The International Labour Organisation (ILO) says in its annual Global Employment Trends report that global unemployment in 2009 could increase over 2007 by a range of 18 million to 30 million workers, and more than 50 million if the situation continues to deteriorate.
Getting pushed into extreme poverty could just be the fate for some 200 million workers, mostly in developing countries, this being the effects of the worst-case scenario (50 million job losses).
“The ILO message is realistic, not alarmist. We are now facing a global jobs crisis. Many governments are aware and acting, but more decisive and coordinated international action is needed to avert a global social recession. Progress in poverty reduction is unravelling and middle classes worldwide are weakening.

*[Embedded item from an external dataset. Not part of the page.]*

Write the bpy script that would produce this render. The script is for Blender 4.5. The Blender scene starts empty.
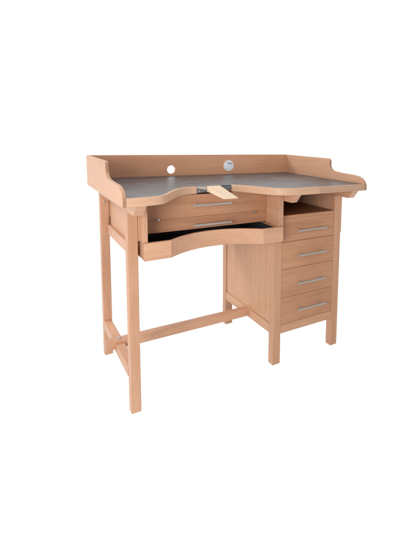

The political and security implications are daunting”, said ILO Director-General, Juan Somavia.
The figures indicated that developed economies would be hit the hardest by the economic crisis with the fastest rise in unemployment rates, from an average of 5.7 per cent in 2007 up to 6.6-7.9 per cent in 2009.
East Asia, which had the lowest regional unemployment rate at 3.5 per cent in 2007, could also experience a jump to 4.5-5.5 per cent in a year.

I fail to understand how these numbers are not alarming to a world already week on economic sentiments.


But is increasing unemployment as bad as we think it is?

According to Adrian Sinfield (Professor Emeritus of Social Policy at the University of Edinburgh), when there is high unemployment, the employed feel less secure, workers are less willing to leave unsatisfactory jobs, divisions in society increase, the prospect of equality of opportunity decreases.
Some experts argue that this occurred in some inner cities of Britain and helped cause the riots of the 1980s. Various attempts have been made to link unemployment to many social ills such as ill-health, premature death, attempted and actual suicide, marriage breakdown, child battering, racial conflicts and football hooliganism.
However, I think an unemployed person would work that much harder and better in order to get back on his/her feet. Some people may call me a war profiteer considering that we are at economic world war but people with existing jobs would work ( or be pushed to work) harder for the fear of loosing their job.

In all this panic there is a ray of ‘hope’. According to labour experts the impact on the working population in percentage terms would still be well below what was experienced during the Great Depression of the 1930s.
Maybe it’s time to become a realist, to prepare for the worst. There is just one problem, how does one define the ‘worst’? Is the worst yet to come? Unfortunately there is only one way to find out – wait and watch!